Clelia joins Momina and her clique on a day out meeting Nene (Valentina Cortese) an artist with more talent than her feckless husband Lorenzo (Gabriele Ferzetti who will later do more of the same in L’Avventura) who painted a portrait of the unfortunate Rosetta who, it transpires, fell in love with him and couldn’t face rejection.

Yvonne Furneaux, Eleonora Rossi Drago Anna Maria Pancani and Valentina Cortese
There’s a lively blonde Mariella (Anna Maria Pancani) who can have all the ones other can’t have (there’s always a Smiths reference…) and who cruelly jokes about Rosetta not even being good enough to finish even the simplest of suicides… Alpha Momina (a new band name right there) slaps her more acting more for affect than in anger and Rosetta chides her for being a hypocrite… you get the feeling that this demi-monde is too tough.

Clelia takes care of Rosetta though and employs her at her salon and she starts to gain in confidence. There are string class lines in this film and Carlo is surprised that Clelia has appointed someone who, literally, doesn’t need to work – he muses on the motivations of someone in that almost unimaginable position (nowadays, as then, they probably end up in finance or politics…).

Gabriele Ferzetti and Valentina Cortese
Meanwhile, Lorenzo becomes more attracted to the young woman, especially after he learns that Nene has been invited to be blatantly more successful than him in New York… is he genuine or is he just trying to reassert his manly mojo?

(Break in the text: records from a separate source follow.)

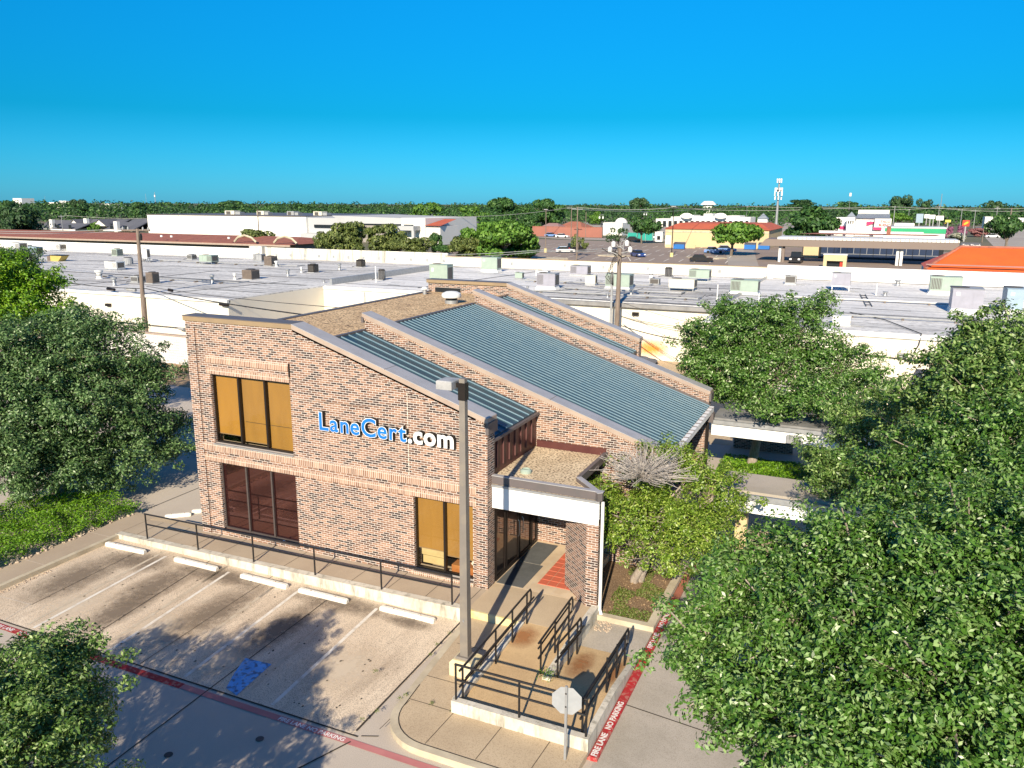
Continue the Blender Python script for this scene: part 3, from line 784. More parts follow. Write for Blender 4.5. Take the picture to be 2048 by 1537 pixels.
# ------------------------------------------------------------------ stop sign seen from behind
t = thing('stop_sign', 'plain metal back of an octagonal road sign on the front walk', 'road sign', (-4.85, 13.58, .15))
MB().box(-4.885, -4.835, 13.56, 13.60, .13, 1.86).build('post', M['galv'], t)
sg = MB()
R8 = .33
pts8 = [(R8 * math.cos(math.pi / 8 + k * math.pi / 4), R8 * math.sin(math.pi / 8 + k * math.pi / 4)) for k in range(8)]
ax = np.array([math.cos(R(12)), math.sin(R(12)), 0]); ay = np.array([-ax[1], ax[0], 0])
c0 = np.array([-4.86, 13.612, 1.5])
vv = [c0 + ax * p[0] + np.array([0, 0, p[1]]) for p in pts8] + [c0 + ay * .006 + ax * p[0] + np.array([0, 0, p[1]]) for p in pts8]
sg.add(vv, [tuple(range(8)), tuple(range(8, 16))[::-1]] + [(i, 8 + i, 8 + (i + 1) % 8, (i + 1) % 8) for i in range(8)])
sg.build('sign_plate', M['sign_back'], t)
for z in (1.38, 1.68): MB().box(-4.875, -4.845, 13.55, 13.561, z, z + .03).build('bolt', M['dark_frame'], t)
# ------------------------------------------------------------------ brick office building
XL, XR, YF = -20.45, -9.4, 19.3
SL = (7.62 - 5.40) / 6.65
def ztop(x, z0=7.62): return z0 if x <= -16.05 else z0 - (x + 16.05) * SL
B = thing('brick_office', 'two storey brick office with sloping teal metal roofs and stepped parapets', 'building', (XL, YF, 0))
# front wall in vertical slices so that the window openings are real
wins = [(-19.6, -16.32, 3.52, 5.9), (-19.5, -16.3, .44, 2.85), (-11.9, -9.9, .5, 2.86)]
fwall = MB()
brk = sorted({XL, XR, -16.05} | {v for q in wins for v in q[:2]})
for a, b in zip(brk[:-1], brk[1:]):
    mid = (a + b) / 2
    cuts = sorted([(q[2], q[3]) for q in wins if q[0] < mid < q[1]])
    z = 0.0
    for c0_, c1_ in cuts:
        fwall.box(a, b, YF, YF + .4, z, c0_); z = c1_
    fwall.prism([(a, z), (b, z), (b, ztop(b)), (a, ztop(a))], 'y', YF, YF + .4)
fwall.build('front_wall', M['brick'], B)
pl = MB()
pl.box(XL - .003, XL + .36, YF - .06, YF - .001, 0, 7.618)
pl.box(XR - .36, XR + .003, YF - .06, YF - .001, 0, ztop(XR - .36) - .12)
pl.prism([(XL + .36, 7.42), (-16.05, 7.42), (XR - .36, ztop(XR - .36) - .2), (XR - .36, ztop(XR - .36) - .002), (-16.05, 7.618), (XL + .36, 7.618)], 'y', YF - .06, YF - .001)
pl.build('brick_border', M['brick'], B)
bd = MB()
bd.box(XL + .362, XR - .362, YF - .05, YF - .001, 3.24, 3.48)
bd.box(XL + .362, XR - .362, YF - .05, YF - .001, 2.87, 3.09)
bd.box(-19.72, -16.3, YF - .045, YF - .001, 6.27, 6.5)
bd.box(-19.72, -16.3, YF - .045, YF - .001, 5.905, 6.11)
bd.build('soldier_course', M['brick_soldier'], B)
MB().box(-11.98, -9.85, YF - .10, YF - .001, .36, .47).build('brick_sill', M['brick_soldier'], B)
MB().box(-16.3, -16.27, YF - .055, YF - .001, 6.1, 6.52).build('corner_trim', M['dark_frame'], B)
# thin cable and control joint on the front wall
MB().tube([(-16.27, YF - .02, 5.4), (-16.0, YF - .02, 5.42), (-13.4, YF - .02, 5.45)], .012, 6).build('conduit', M['coping_side'], B)
MB().box(-12.03, -12.015, YF - .004, YF + .01, 3.5, ztop(-12.02) - .25).build('control_joint', M['curb_white'], B)

def coping(Y0, Y1, x0, x1, z0, flat=None, parent=B):
    # flat part (brown) then sloping part
    if flat:
        f0, f1 = flat
        MB().box(f0, f1, Y0, Y1, z0, z0 + .15).build('flat_coping', M['coping_brown'], parent)
        MB().box(f0 - .01, f1 + .01, Y0 - .01, Y1 + .01, z0 + .1505, z0 + .175).build('coping_cap', M['coping_dark'], parent)
    e = .15
    def zt(x): return z0 - (x - x0) * SL
    cm = MB()
    cm.prism([(x0, zt(x0)), (x1, zt(x1)), (x1, zt(x1) + e), (x0, zt(x0) + e)], 'y', Y0, Y1)
    c = cm.build('sloping_coping', M['coping_side'], parent)
    cap = MB()
    nseg = max(1, round((x1 - x0) / 3.2))
    for k in range(nseg):
        a = x0 + (x1 - x0) * k / nseg + (.012 if k else 0); b = x0 + (x1 - x0) * (k + 1) / nseg - .012
        cap.prism([(a, zt(a) + e + .001), (b, zt(b) + e + .001), (b, zt(b) + e + .02), (a, zt(a) + e + .02)], 'y', Y0 - .012, Y1 + .012)
    cap.build('coping_cap', M['coping_top'], c)
    dn = MB()
    dn.prism([(x0, zt(x0) - .07), (x1 - .05, zt(x1 - .05) - .07), (x1 - .05, zt(x1 - .05) - .002), (x0, zt(x0) - .002)], 'y', Y0 + .03, Y0 + .055)
    dn.build('dentil_course', M['brick_soldier'], parent)
coping(YF - .09, YF + .5, -16.05, XR + .03, 7.62, (XL - .06, -16.05))
MB().box(XR - .04, XR + .06, YF - .1, YF + .5, 5.08, 5.42).build('coping_end_cap', M['coping_dark'], B)
# parapet walls parallel to the front
def parapet(Y0, Y1, x0, x1, z0, flatx=None):
    w_ = MB()
    pts = [(x0, 0), (x1, 0), (x1, z0 - (x1 + 16.05) * SL), (-16.05, z0)]
    if flatx: pts = [(flatx, 0)] + pts[1:] + [(flatx, z0)]
    w_.prism(pts, 'y', Y0, Y1)
    return w_.build('parapet_wall', M['brick'], B)
parapet(23.1, 23.5, -16.05, -5.5, 7.5)
coping(23.02, 23.58, -16.1, -5.45, 7.5)
parapet(31.6, 32.0, -16.05, -5.5, 7.5)
coping(31.52, 32.08, -16.1, -5.45, 7.5)
parapet(35.1, 35.5, -16.05, XR, 7.5, XL)
coping(35.02, 35.6, -16.05, XR + .03, 7.5, (XL - .06, -16.05))
MB().box(-16.13, -16.04, 23.0, 23.6, 7.32, 7.52).build('coping_end_cap', M['coping_dark'], B)
MB().box(-5.49, -5.4, 31.5, 32.1, 3.7, 4.0).build('coping_end_cap', M['coping_dark'], B)
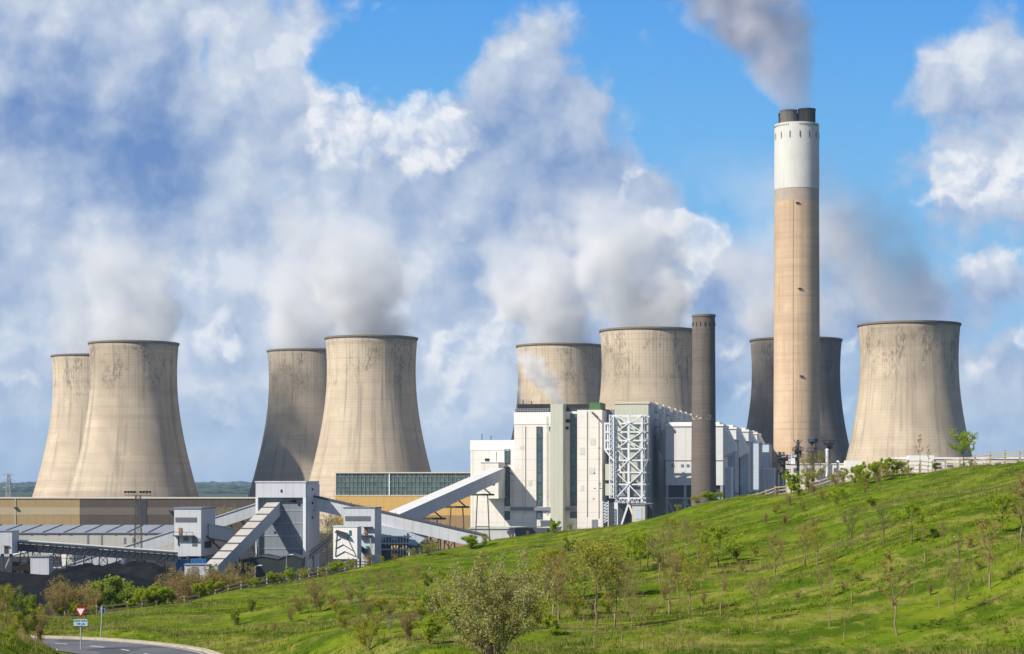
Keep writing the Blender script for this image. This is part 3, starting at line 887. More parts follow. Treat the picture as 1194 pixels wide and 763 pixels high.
# ------------------------------------------------------------------ boiler house
M['patch'] = painted('replaced_sheet', (0.66, 0.63, 0.58), 0.7, 0.2, 0.2, 0.3, seamx=1.2)
def boiler_house():
    f = Frame(703, 815, 11)
    X, Z = f.x, f.z
    t = thing('boiler_house', 'tall white boiler house with tall dark window strips and a pale green pilaster', 'power station building', f.loc, f.rz)
    def front(name, px0, px1, pyt, pyb, off, depth, mat, zb=None):
        return MB().box(X(px0, off), X(px1, off), off, off + depth, Z(px0, pyb, off) if zb is None else zb, Z(px0, pyt, off)).build(name, M[mat], t)
    front('low_wall', 548.5, 600.6, 525.5, 0, 1.0, 30, 'white', 0)
    front('low_parapet', 548.2, 600.6, 513.5, 525.5, 0.85, 30.3, 'white_clean', None)
    front('main_wall', 599.5, 641.8, 495, 0, 0.0, 60, 'white', 0)
    front('main_parapet', 599.2, 641.8, 481, 495, -0.15, 60.3, 'white_clean')
    front('recess_wall', 641.8, 673, 480, 0, 5.0, 55, 'white', 0)
    front('right_wall', 673, 702, 478.2, 0, 0.0, 60, 'white', 0)
    front('pilaster', 641.8, 656.5, 471.5, 0, -1.6, 8, 'pale_green', 0)
    # window strips
    def strip(px0, px1, pyt, pyb, off, nm='window_strip'):
        w = MB().box(X(px0, off), X(px1, off), off - 0.12, off + 0.4, Z(px0, pyb, off), Z(px0, pyt, off)).build(nm, M['glass'], t)
        fr = MB()
        x0, x1, z0, z1 = X(px0, off), X(px1, off), Z(px0, pyb, off), Z(px0, pyt, off)
        for xx in (x0, x1):
            fr.box(xx - 0.1, xx + 0.1, off - 0.3, off + 0.1, z0 - 0.1, z1 + 0.1)
        k = max(1, int((z1 - z0) / 4.3))
        for i in range(k + 1):
            zz = z0 + (z1 - z0) * i / k
            fr.box(x0 + 0.1, x1 - 0.1, off - 0.26, off - 0.05, zz - 0.09, zz + 0.09)
        fr.build('frame', M['dark_steel'], w)
        return w
    strip(588.6, 594.4, 524, 541, 1.0); strip(588.6, 594.4, 545, 590, 1.0); strip(588.6, 594.4, 596.5, 606, 1.0)
    strip(625.8, 632.0, 498, 590, 0.0); strip(625.8, 632.0, 596.5, 605, 0.0)
    strip(665.4, 672.4, 483, 590, 5.0); strip(665.4, 672.4, 597, 604, 5.0)
    # service ledge along the foot
    front('ledge', 595, 641.5, 591.5, 595.5, -0.9, 0.9, 'grey_panel')
    front('ledge', 656.8, 672.8, 591.5, 595.5, 3.6, 1.2, 'grey_panel')
    # louvres and small openings
    for (a, b, c, e, off) in ((565.5, 570.5, 534.8, 537.6, 0.9), (640.0, 641.6, 498, 503, 0.0), (659, 663, 497.5, 501, 4.9), (660, 664.5, 489, 493, 4.7)):
        MB().box(X(a, off), X(b, off), off - 0.18, off + 0.1, Z(a, e, off), Z(a, c, off)).build('louvre', M['slot'], t)
    rs = random.Random(3)
    for k in range(9):
        a = rs.choice([rs.uniform(633.5, 640), rs.uniform(681, 700)]); yv = rs.uniform(500, 590)
        MB().box(X(a, 0), X(a, 0) + rs.uniform(0.3, 0.8), -0.12, 0.1, Z(a, yv, 0), Z(a, yv, 0) + rs.uniform(0.25, 0.6)).build('wall_vent', M['grey_panel'], t)
    for p, pt, pb, nm in ((612, 497, 600, 'downpipe'), (684, 480, 602, 'downpipe'), (697.5, 490, 604, 'downpipe'), (578, 527, 538, 'downpipe')):
        oo = 1.0 if p == 578 else 0.0
        MB().box(X(p, oo), X(p, oo) + 0.28, oo - 0.3, oo - 0.003, Z(p, pb, oo), Z(p, pt, oo)).build(nm, M['trim'], t)
    m = MB(); xa = X(637.5, 0)
    for k in range(60):
        zz = Z(637, 600, 0) + k * 0.55; m.box(xa, xa + 0.5, -0.42, -0.36, zz, zz + 0.1)
    for xx in (xa - 0.06, xa + 0.5):
        m.box(xx, xx + 0.07, -0.45, -0.33, Z(637, 600, 0), Z(637, 485, 0))
    m.build('wall_ladder', M['grey_steel'], t)
    for (a, b, c, e) in ((676, 682, 522, 530), (688, 694.5, 512, 519), (686.5, 693.5, 545, 553), (677, 681, 566, 572), (606, 611, 520, 524), (616, 620, 560, 566)):
        MB().box(X(a, 0), X(b, 0), -0.1, 0.1, Z(a, e, 0), Z(a, c, 0)).build('cladding_patch', M['patch'], t)
    MB().box(X(690, 0), X(697, 0), -0.14, 0.1, 0, Z(690, 606, 0)).build('roller_door', M['grey_panel'], t)
    # conveyor head house with its dark mouth
    h = MB().box(X(560.5, -13), X(581.2, -13), -13, 0.9, Z(560.5, 581.5, -13), Z(560.5, 539.5, -13)).build('head_house', M['white'], t)
    MB().box(X(559.9, -13), X(581.7, -13), -13.3, 0.6, Z(560.5, 539.5, -13) + 0.003, Z(560.5, 539.0, -13)).build('roof_edge', M['white_clean'], h)
    MB().box(X(564.5, -13), X(576.8, -13), -13.15, -12.9, Z(560.5, 566.0, -13), Z(560.5, 560.0, -13)).build('opening', M['slot'], h)
    MB().bar((X(586, -1), -0.9, Z(586, 543, 0)), (X(599, -1), -2.4, Z(599, 554, 0)), 0.35).build('jib', M['brown_steel'], t)
    MB().bar((X(690.5, 0), -0.2, Z(690.5, 481, 0)), (X(697, -2), -2.5, Z(697, 487, 0)), 0.55).build('jib', M['brown_steel'], t)
    # roof: dark plant band, railings, green unit, masts
    front('roof_plant', 603.5, 641.5, 471.5, 477, 3.0, 40, 'soot')
    front('roof_plant', 657, 687, 471.5, 476.5, 7.0, 40, 'soot')
    front('roof_deck', 601, 641, 477, 480.5, 1.2, 50, 'dark_steel')
    front('roof_deck', 657, 702, 476.5, 479.5, 6.2, 50, 'dark_steel')
    front('green_unit', 687, 700, 469.5, 478, 2.0, 14, 'green_box')
    m = MB()
    for p in np.arange(602, 641, 2.6):
        m.bar((X(p, 0.6), 0.6, Z(602, 481, 0.6)), (X(p, 0.6), 0.6, Z(602, 476.6, 0.6)), 0.16)
    for q in (477, 478.8):
        m.bar((X(602, 0.6), 0.6, Z(602, q, 0.6)), (X(641, 0.6), 0.6, Z(602, q, 0.6)), 0.14)
    m.build('railing', M['grey_steel'], t)
    for (p, a, b) in ((562, 506, 513.5), (572.5, 508, 513.5), (599, 505, 513.5), (610, 466, 471), (620, 467.5, 471)):
        MB().bar((X(p, 4), 4, Z(p, b + 1, 4)), (X(p, 4), 4, Z(p, a, 4)), 0.3).build('mast', M['dark_steel'], t)
    # rear hall running away to the right: pale green front, shaded long side painted darker blue-grey
    x0, x1 = X(702.5, 13), X(757, 13)
    zt = Z(757, 471, 13)
    MB().box(x0, X(717, 13), 13, 235, 0, zt - 2.2).build('shadow_fill', M['grey_panel'], t)  # dark box added as the shadow behind the steel frame
    MB().box(X(717, 13) + 0.003, x1 - 0.25, 12.4, 234, 0, zt).build('boiler_front', M['pale_green'], t)
    MB().box(x1 - 0.25, x1, 12.6, 236, 0, zt - 0.3).build('side_wall', M['side_shade'], t)
    MB().box(X(717, 13) - 0.3, x1 + 0.3, 12.1, 236.5, zt + 0.003, zt + 0.9).build('roof_edge', M['trim'], t)
    for k in range(9):
        yy = 34 + k * 22
        MB().box(x1 + 0.003, x1 + 0.9, yy, yy + 1.0, zt - 3.2, zt + 1.2).build('roof_fin', M['white_steel'], t)
    for (yy, hh) in ((30, 9), (70, 7)):
        m = MB()
        for k in range(4):
            zz = zt - 3 - k * 3
            m.box(x1 + 0.003, x1 + 2.2, yy, yy + 6, zz, zz + 0.25)
            m.bar((x1 + 2.1, yy + 0.2, zz), (x1 + 2.1, yy + 5.8, zz + 3), 0.25)
        m.box(x1 + 1.9, x1 + 2.2, yy, yy + 0.3, zt - 14, zt); m.box(x1 + 1.9, x1 + 2.2, yy + 5.7, yy + 6, zt - 14, zt)
        m.build('stair', M['grey_steel'], t)
    m = MB().box(X(640, -2.3), X(641.5, -2.3), -0.25, 0, Z(640, 588, 0), Z(640, 500, 0))
    m.build('drain_pipe', M['trim'], t)
boiler_house()

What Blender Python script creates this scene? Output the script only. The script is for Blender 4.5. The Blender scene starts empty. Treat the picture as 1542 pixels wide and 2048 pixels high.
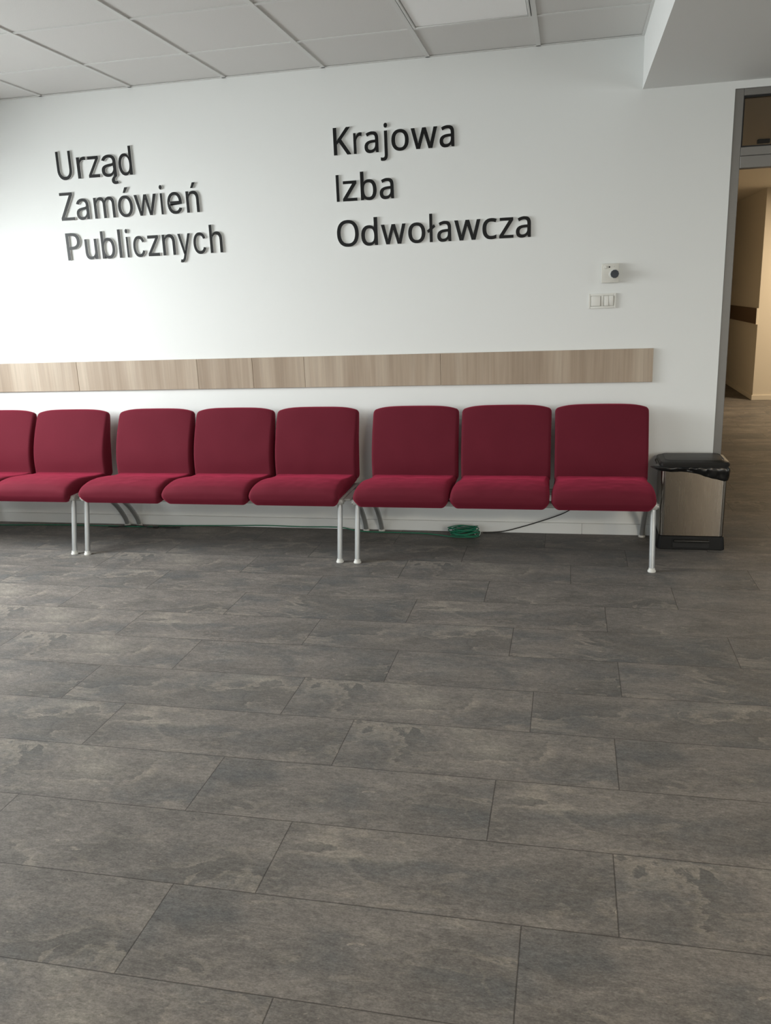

Momina, for whom affairs are like seeing the hairdresser, advises her young charge to grab the bull by the horns and enjoy herself, ignoring the risks and heartbreak this will inevitably bring…

It’s a mad whirl of a film with Clelia at the heart ultimately having to decide if it’s the love of a good if lowly fellow like Carlo or a magnificent career like that of her boss (Maria Gambarelli) she wants. This is where the film is so clever as it confounds our cinematic expectations of “good” and “bad”. Characters behave in unexpected but entirely convincing ways and as the story winds up to its various climaxes, one by one, the leading narratives gently slap us in the face, not for effect perhaps, but more in anger.

Certainly one to see in the BFI’s Antonioni series if youcan - it runs through February - and another nail in the coffin of the “Only good after 1960” mindset I’d once assumed... wrong again Paul, so wrong!